Au cinéma, elle a fait partie de la distribution de plusieurs films, notamment À trois, Marie s’en va d’Anne-Marie Ngô, Continental, un film sans fusil de Stéphane Lafleur et Ceci n’est pas un polar de Patrick Gazé.
Diplômé du Conservatoire d’art dramatique de Montréal, Mathieu Gosselin s’illustre sur la scène culturelle comme acteur et auteur. Il a joué dans plusieurs pièces, dont Venise-en-Québec d’Olivier Choinière, Bob de René-Daniel Dubois et Suprême deluxe de Sébastien Dodge. Il a aussi fait partie de la distribution de Caligula (remix), sous la direction de Marc Beaupré, et de la pièce Des souris et des hommes, mise en scène par Vincent-Guillaume Otis. Il a en outre collaboré avec le Théâtre de la Pire Espèce pour Ubu sur la table et Persée, dont il est également le coauteur.
Mathieu Gosselin a été interprète dans J’aime Hydro, tant sur scène que dans les versions vidéo et audio. Récemment, il a porté sur les planches de La Licorne son propre texte solo, Gros gars, prise de parole poétique et analogique.

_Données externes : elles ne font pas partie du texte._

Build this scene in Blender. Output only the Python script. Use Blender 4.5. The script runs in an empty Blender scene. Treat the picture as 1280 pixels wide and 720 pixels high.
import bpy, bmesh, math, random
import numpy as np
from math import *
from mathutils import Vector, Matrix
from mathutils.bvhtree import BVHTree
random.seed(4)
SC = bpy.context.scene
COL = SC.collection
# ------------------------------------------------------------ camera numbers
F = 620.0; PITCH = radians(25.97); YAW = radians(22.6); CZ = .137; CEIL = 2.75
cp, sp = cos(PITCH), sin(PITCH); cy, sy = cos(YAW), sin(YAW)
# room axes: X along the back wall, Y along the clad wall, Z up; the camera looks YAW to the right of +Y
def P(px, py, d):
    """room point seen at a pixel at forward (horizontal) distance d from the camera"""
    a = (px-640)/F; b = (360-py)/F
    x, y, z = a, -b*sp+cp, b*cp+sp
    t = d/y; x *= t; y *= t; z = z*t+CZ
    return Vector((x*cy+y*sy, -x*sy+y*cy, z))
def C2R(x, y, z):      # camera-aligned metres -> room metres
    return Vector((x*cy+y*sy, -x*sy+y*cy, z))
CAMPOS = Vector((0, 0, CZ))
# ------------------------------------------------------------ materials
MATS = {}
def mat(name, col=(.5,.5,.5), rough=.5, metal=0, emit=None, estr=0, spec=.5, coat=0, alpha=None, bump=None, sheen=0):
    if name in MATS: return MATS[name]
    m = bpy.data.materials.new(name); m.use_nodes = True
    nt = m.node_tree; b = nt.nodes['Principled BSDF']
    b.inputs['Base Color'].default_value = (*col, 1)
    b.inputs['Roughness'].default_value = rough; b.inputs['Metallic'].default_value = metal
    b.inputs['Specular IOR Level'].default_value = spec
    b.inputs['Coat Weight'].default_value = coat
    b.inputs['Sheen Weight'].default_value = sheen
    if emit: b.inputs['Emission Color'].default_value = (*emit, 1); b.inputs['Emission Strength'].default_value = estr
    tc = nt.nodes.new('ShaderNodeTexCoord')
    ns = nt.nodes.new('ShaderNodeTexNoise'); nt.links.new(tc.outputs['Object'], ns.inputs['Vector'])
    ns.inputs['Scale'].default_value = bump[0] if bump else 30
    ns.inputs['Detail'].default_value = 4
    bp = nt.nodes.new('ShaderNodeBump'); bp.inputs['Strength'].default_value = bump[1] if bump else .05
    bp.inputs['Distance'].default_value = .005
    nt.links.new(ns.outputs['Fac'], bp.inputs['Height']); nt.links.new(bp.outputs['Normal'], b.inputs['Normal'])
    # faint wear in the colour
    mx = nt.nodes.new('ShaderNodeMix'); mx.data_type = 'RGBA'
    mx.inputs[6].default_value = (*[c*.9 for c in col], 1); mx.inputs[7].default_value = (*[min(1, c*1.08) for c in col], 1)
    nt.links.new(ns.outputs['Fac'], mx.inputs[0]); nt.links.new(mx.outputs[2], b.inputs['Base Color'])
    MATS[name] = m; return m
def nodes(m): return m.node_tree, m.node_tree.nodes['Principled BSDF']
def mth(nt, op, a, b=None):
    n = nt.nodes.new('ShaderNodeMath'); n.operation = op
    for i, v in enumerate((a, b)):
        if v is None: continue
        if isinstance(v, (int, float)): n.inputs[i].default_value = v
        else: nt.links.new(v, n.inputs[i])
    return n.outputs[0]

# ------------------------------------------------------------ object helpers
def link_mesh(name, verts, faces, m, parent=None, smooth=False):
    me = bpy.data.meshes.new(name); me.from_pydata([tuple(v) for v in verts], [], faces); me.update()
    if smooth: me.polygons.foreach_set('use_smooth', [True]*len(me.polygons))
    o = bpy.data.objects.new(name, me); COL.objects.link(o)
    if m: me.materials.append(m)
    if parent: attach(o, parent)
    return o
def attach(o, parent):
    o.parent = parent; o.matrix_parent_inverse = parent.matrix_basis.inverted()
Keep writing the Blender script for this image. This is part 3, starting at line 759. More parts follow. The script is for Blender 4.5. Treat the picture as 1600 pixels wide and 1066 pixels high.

Au petit écran, il a joué dans différentes séries (Série noire, Le Phoenix, C’est pour ça que je t’aime et M’entends-tu ?) et, au cinéma, dans le populaire film Starbuck, réalisé par Ken Scott.
Diplômée d’abord en interprétation du John Abbott College, Chloe Giddings a ensuite étudié à l’École nationale de théâtre du Canada. Bilingue, elle débute sa carrière dans les deux langues. Elle a travaillé avec Mani Soleymanlou et Jérémie Niel (la Jeune Troupe du Quat’Sous), ainsi qu’avec Zach Fraser et Sophie Gee pour la 2Play Tour de Geordie Theatre.